スケートボード場に集う若者達というテーマは、都市のなかで目に見える現象だから、外から来た研究者にも扱えることだ。そこに貧困や人種差別を読み込むことは、これまでとよくされてきた。

そこからさらに踏み込んで、若者達が家に居場所がないことの目に見えない理由として、「父親からの暴力」という共通点を見出したのが当事者ならではの視点で、この映画の主題だ。

というか、監督は自分が苦しんだ過去を見つめ直すために映画を作っていて、そこから出発している。貧困層や移民という眼差しを向けられ、分析される側が作った映画だからこそ、プレシャスな作品なのだと思う。

「父親からの暴力」、「負の男性性」はどうしてその状況から抜け出せないのか、世代間の負の連鎖を繰り返してしまうのかという疑問に重要な示唆を与えてくれる。

社会構造的に生まれる「生きづらさ」を抱えて、「男ならこう生きるべきだ」ということから逃れられない白人男性のザックは、どんどん人生が転落していく。自分のなかの苦しみはアルコールやドラッグ依存症のかたちであらわれ、家族に暴力をふるってしまう。

ほんとは彼自身も貧困層で、父親に暴力をふるわれ生育過程に問題があっても、「父とは、男とはそういうものだ」と思ってしまう弱さを抱えている。
それが「白人は差別されてないはずなのに、どうしてお前は/自分はこうなのか」と、構造的貧困と自己責任論の負のループにはまってしまって、酒に溺れていってしまう。
スケートボードも、自己を統制・確立できる手段ではあるけど、仕事に真面目に取り組まずやり過ぎてしまうと依存対象になってしまう。

逆にキアー、ビンの方が初めからマイノリティで、差別がわかりやすい。
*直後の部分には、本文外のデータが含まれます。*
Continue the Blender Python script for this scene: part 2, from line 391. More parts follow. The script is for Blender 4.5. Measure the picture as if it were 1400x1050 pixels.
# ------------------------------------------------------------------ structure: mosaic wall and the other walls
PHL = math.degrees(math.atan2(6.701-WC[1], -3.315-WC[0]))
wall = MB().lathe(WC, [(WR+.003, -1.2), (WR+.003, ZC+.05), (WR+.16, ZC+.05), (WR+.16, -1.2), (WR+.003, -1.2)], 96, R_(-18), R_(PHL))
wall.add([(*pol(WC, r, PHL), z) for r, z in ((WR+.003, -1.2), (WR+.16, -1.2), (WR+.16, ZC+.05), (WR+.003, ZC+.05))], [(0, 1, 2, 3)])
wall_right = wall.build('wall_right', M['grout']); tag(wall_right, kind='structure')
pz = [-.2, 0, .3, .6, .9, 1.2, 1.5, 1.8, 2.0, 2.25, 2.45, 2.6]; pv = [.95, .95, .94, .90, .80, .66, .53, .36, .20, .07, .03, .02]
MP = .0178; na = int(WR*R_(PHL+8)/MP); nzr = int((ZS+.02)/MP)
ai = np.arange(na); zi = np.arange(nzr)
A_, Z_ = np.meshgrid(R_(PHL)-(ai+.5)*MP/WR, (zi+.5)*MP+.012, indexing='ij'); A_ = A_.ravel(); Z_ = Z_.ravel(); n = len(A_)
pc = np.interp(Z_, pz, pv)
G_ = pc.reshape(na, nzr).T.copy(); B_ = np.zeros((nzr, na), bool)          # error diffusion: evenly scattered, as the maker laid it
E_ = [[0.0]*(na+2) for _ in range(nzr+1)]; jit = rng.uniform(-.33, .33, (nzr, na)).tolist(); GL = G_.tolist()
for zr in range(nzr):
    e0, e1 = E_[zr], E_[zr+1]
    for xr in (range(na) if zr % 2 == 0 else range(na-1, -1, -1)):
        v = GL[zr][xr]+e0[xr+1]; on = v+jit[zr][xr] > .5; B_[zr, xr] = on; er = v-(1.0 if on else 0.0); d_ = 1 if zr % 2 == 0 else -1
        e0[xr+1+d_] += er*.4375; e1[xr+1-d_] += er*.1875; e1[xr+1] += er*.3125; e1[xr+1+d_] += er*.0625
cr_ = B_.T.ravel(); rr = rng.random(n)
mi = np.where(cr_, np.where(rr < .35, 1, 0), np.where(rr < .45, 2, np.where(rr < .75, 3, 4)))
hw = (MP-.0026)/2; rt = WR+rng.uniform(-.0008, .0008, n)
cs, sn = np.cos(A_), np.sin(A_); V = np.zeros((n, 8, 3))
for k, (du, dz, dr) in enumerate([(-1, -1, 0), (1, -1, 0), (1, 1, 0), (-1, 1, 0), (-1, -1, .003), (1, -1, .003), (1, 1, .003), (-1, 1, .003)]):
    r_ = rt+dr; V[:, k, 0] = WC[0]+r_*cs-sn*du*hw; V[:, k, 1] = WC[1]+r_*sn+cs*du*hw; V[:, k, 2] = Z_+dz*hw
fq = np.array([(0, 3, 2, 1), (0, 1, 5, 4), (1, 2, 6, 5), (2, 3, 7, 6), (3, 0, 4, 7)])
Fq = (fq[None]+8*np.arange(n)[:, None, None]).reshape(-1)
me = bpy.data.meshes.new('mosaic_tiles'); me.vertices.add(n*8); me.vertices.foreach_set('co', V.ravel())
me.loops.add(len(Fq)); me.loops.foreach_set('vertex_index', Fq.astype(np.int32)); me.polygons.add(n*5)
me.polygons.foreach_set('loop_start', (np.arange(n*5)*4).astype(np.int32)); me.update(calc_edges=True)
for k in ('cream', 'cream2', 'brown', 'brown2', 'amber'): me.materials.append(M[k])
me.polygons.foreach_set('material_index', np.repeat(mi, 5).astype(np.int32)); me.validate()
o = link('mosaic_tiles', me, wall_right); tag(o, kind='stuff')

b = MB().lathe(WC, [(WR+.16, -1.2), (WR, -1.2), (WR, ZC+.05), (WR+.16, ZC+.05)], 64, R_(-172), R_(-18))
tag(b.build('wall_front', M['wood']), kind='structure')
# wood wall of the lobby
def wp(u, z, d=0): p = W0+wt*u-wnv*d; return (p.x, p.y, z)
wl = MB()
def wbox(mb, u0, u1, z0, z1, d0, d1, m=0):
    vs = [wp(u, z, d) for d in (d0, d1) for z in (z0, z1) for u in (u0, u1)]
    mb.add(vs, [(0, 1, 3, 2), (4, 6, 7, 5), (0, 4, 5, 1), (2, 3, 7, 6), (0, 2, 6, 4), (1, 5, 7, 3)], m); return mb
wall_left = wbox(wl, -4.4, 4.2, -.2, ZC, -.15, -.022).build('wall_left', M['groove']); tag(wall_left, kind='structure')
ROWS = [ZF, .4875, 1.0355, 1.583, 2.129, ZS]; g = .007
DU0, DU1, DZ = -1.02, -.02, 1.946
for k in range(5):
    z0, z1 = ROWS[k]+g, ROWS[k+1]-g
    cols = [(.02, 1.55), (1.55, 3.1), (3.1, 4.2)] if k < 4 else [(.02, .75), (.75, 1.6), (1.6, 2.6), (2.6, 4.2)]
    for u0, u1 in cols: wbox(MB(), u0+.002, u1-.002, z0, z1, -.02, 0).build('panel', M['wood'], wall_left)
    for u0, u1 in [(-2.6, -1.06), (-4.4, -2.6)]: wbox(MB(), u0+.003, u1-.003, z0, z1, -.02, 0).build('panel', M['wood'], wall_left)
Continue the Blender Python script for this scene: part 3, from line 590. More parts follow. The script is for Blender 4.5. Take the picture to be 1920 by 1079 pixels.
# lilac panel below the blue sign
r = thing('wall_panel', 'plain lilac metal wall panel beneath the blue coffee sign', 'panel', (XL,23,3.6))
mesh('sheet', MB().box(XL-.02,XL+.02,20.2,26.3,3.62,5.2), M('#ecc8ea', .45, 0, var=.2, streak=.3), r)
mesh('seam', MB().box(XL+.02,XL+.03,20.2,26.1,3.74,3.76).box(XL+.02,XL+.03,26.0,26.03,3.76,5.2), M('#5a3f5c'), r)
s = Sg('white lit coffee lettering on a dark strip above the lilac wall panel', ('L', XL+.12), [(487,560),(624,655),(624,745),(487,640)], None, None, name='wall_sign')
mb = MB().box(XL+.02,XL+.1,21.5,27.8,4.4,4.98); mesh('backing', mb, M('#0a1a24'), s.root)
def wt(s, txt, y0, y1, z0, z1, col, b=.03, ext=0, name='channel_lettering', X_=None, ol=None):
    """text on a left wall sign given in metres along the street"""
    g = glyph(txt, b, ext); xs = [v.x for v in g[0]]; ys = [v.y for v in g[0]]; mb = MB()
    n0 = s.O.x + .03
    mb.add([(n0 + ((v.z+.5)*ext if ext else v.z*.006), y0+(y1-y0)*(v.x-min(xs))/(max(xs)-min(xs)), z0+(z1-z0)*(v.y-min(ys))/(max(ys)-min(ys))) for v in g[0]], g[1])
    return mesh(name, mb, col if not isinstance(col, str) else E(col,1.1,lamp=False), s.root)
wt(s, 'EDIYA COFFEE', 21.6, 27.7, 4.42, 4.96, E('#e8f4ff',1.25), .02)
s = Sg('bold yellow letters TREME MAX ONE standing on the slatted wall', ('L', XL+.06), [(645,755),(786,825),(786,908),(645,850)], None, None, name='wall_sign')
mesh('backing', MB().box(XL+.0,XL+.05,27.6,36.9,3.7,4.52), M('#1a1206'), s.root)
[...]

そこに苦しみもするけれど、父親世代の苦境に思いを馳せたり、自分の努力で前の世代が出来なかったささやかな達成もできたりする。
ザックの元妻もそうで、夫から暴力を受けてもしばらくは別れられないでいるが、次第に自己を確立していく。
彼らには弱さが可視化されているからこそのしなやかな強さがあるという、複雑な「希望」も描かれている。

「癒し」や「寄り添い」を女性的な弱さとして退けるのではなく、そこに向き合うことで、個人の痛みや社会の断絶を克服できるのではないか。
難しいけれどまずは自分の持ち場で取り組むことが大切なのだと考えさせられる映画だった。